No final da tarde de ontem, enfrentando um forte frio, milhares de quebequenses realizaram uma vigília em memória das vítimas deste atentado, demonstrando um forte sentimento de solidariedade.
Um ataque da extrema-direita
O principal suspeito se entregou e confessou o crime pouco tempo após o atentado: Alexandre Bissonnete, 27 anos, um estudante de ciência política na Universidade de Laval, situada na cidade de Québec, capital da província com o mesmo nome. A investigação policial havia apontado, inicialmente, que eram dois os atiradores, mas após a confissão de Bissonnete, a polícia está trabalhando com a hipótese de ser a ação de um “lobo solitário”.
De acordo com os relatos colhidos até agora, Bissonnete era um jovem de extrema-direita defensor de Trump, Marine Le Pen e de Israel. Nas redes sociais, na Universidade de Laval e entre os militantes pró-refugiados, Bissonnete é uma figura conhecida que atacava as páginas sociais de ajuda aos refugiados, atacava as páginas feministas com a qualificação de “feminazi” e defendia as ideias xenófobas da extrema-direita.
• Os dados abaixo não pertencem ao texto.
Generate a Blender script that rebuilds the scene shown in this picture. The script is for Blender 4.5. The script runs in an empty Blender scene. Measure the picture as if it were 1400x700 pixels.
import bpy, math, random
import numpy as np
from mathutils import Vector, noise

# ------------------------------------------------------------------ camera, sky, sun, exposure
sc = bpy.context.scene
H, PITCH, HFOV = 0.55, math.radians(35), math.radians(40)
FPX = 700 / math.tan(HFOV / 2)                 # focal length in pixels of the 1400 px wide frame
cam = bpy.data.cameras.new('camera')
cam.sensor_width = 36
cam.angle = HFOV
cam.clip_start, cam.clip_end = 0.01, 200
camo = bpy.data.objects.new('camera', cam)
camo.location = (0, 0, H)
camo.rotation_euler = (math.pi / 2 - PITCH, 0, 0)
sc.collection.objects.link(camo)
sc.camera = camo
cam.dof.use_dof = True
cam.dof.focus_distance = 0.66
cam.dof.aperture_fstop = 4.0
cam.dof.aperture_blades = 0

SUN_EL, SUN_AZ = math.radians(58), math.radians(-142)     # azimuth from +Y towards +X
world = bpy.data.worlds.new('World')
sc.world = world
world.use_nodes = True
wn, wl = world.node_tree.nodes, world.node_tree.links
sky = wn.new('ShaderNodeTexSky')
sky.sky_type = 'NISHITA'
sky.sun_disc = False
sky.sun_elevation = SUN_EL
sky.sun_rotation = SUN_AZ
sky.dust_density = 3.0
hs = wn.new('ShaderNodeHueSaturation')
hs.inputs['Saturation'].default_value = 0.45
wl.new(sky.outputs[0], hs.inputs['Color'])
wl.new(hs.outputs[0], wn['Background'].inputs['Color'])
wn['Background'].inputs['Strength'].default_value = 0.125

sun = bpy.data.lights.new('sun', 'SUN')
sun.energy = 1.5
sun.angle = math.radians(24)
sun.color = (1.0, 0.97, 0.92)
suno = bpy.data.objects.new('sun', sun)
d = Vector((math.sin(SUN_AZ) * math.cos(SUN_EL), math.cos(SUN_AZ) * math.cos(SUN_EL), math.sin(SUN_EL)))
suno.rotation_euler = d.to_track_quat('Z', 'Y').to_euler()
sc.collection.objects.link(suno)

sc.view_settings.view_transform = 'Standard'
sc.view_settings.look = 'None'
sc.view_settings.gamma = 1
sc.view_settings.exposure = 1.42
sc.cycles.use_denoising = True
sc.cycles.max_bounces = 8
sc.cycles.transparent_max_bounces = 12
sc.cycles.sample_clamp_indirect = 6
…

Um típico militante da extrema-direita que estão surgindo com o avanço das ideias reacionárias no mundo.
Nesse sentido, a passagem a ação de Bissonnete não pode ser entendida apenas como um “ato isolado”, mas o reflexo do avanço político mundial do conservadorismo reacionário. A vitória de Trump e suas medidas de banir a entrada de países com maioria muçulmana, além do avanço da Front National na França, que está em primeiro lugar nas pesquisas para as eleições presidenciais, são somente reflexos de uma mudança na consciência de setores das massas que, decepcionados com a saída neoliberal para a crise capitalista, buscam como alternativas ideias misóginas, racistas e xenófobas para a solução das graves contradições que atravessam. No Brasil, esse avanço se expressa em Jair Bolsonaro e em setores dos movimentos pró-impeachment que foram às ruas ano passado expressando essas ideias.
Uma das coisas em comum do conservadorismo reacionário que avança na Europa e nos EUA, incluindo o presidente russo Vladimir Putin, é a ideia de que o “cristianismo” é a base da civilização. Não é à toa que Marine Le Pen já declarou as “raízes cristãs” da laicidade francesa ou que no debate sobre os decretos de Trump, este afirmou que em relação aos sírios “vai dar preferência aos refugiados cristãos em detrimento dos muçulmanos”.
Com esse avanço do conservadorismo reacionário, a direita fascista se sente mais a vontade para expressar suas ideias. Richard Spencer, líder supremacista branco norte-americano, com milhares de seguidores, postou no seu twitter “Por que existem mesquitas na cidade de Quebec, uma das cidades mais bonitas da América do Norte?”. Na França, a ação de grupos como Les Identitaires que já ocuparam mesquitas e também fizeram uma “vigília” no metrô de Paris são provas de que o crescimento da extrema-direita abre um espaço para setores abertamente fascistas.
Para nós, socialistas, este é um momento de expressar solidariedade às vítimas do atentado. Este é um ato bárbaro que deve ser repudiado firmemente. Os socialistas defendem junto com Rosa Luxemburgo, o direito de que “todo homem pode ter aquela fé e aquelas opiniões que lhe pareçam capazes de assegurar a felicidade. Ninguém tem o direito de perseguir ou atacar a opinião religiosa particular dos outros”. Ao mesmo tempo, consideramos que o Estado deve ser laico, para garantir esse direito.
Para além dessa defesa da liberdade religiosa, necessária na luta contra o avanço da extrema-direita, é necessário construir uma alternativa política que possa atacar as bases de sustentação desses setores que são as contradições próprias da degeneração do sistema capitalista. Sem uma saída anticapitalista para a crise que passa pelos direitos democráticos de liberdade religiosa, de livre acesso para os imigrantes e também por uma política social que garanta emprego e boas condições de vida para os trabalhadores, com o ataque a exploração capitalista, essas contradições poderão se agravar e continuar a gerar ataques bárbaros como o de Québec.